Bars in Australia are subject to regulation about how much alcohol can be poured. Many beer and wine glasses have lines on them, marking a standard pour. You also will be required to jigger pour, or pour into a shot glass, so that you aren’t overpouring for the customer. Guests can be kicked out of the establishment if they’re drunk, so keep an eye on them to alert your manager. The drinking age is 18 in Australia.
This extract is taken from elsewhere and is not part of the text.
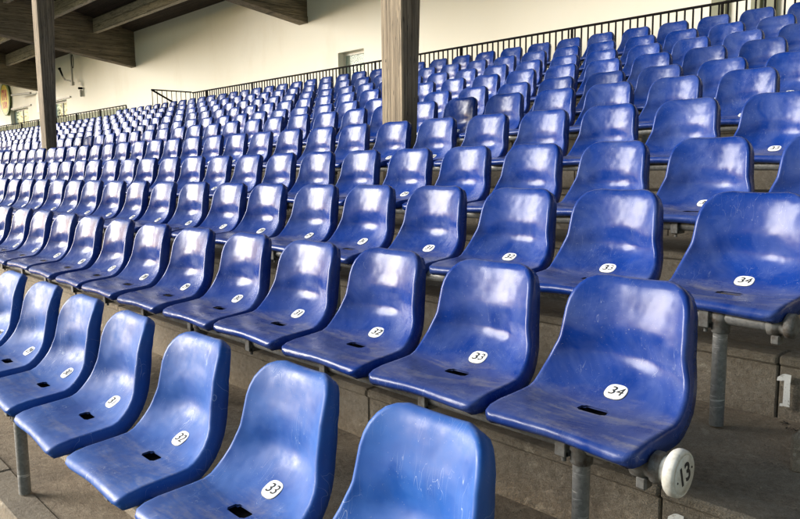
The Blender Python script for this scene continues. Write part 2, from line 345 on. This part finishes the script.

Apart from the strict alcohol laws, working at bars in Australia isn't all that different from those anywhere else in the world. Tipping isn't compulsory, but some customers will still tip you on top of your hourly wages of $15 per hour or more.

 

Beer Sizes

When someone asks you for a beer, they’re going to ask you either for a bottle (also known as a stubbie), or something on draft. Now here’s where it gets tricky. At any given bar, there are at least two sizes of beers. This differs by which state of Australia you’re in, but almost always it will be a pint, which is 20 ounces, and a schooner or middy, at 15 ounces. Some places offer an even smaller size, the pony or pot, at 5-10 ounces.

 

Types of Drinks

Most cocktails are typical of those other places in the world, but you might find different names for the same thing. Lemon lime and bitters is a common non-alcoholic drink, which mixes lemon lime soda with lime cordial or fresh lime juice and a top up of Angostura bitters.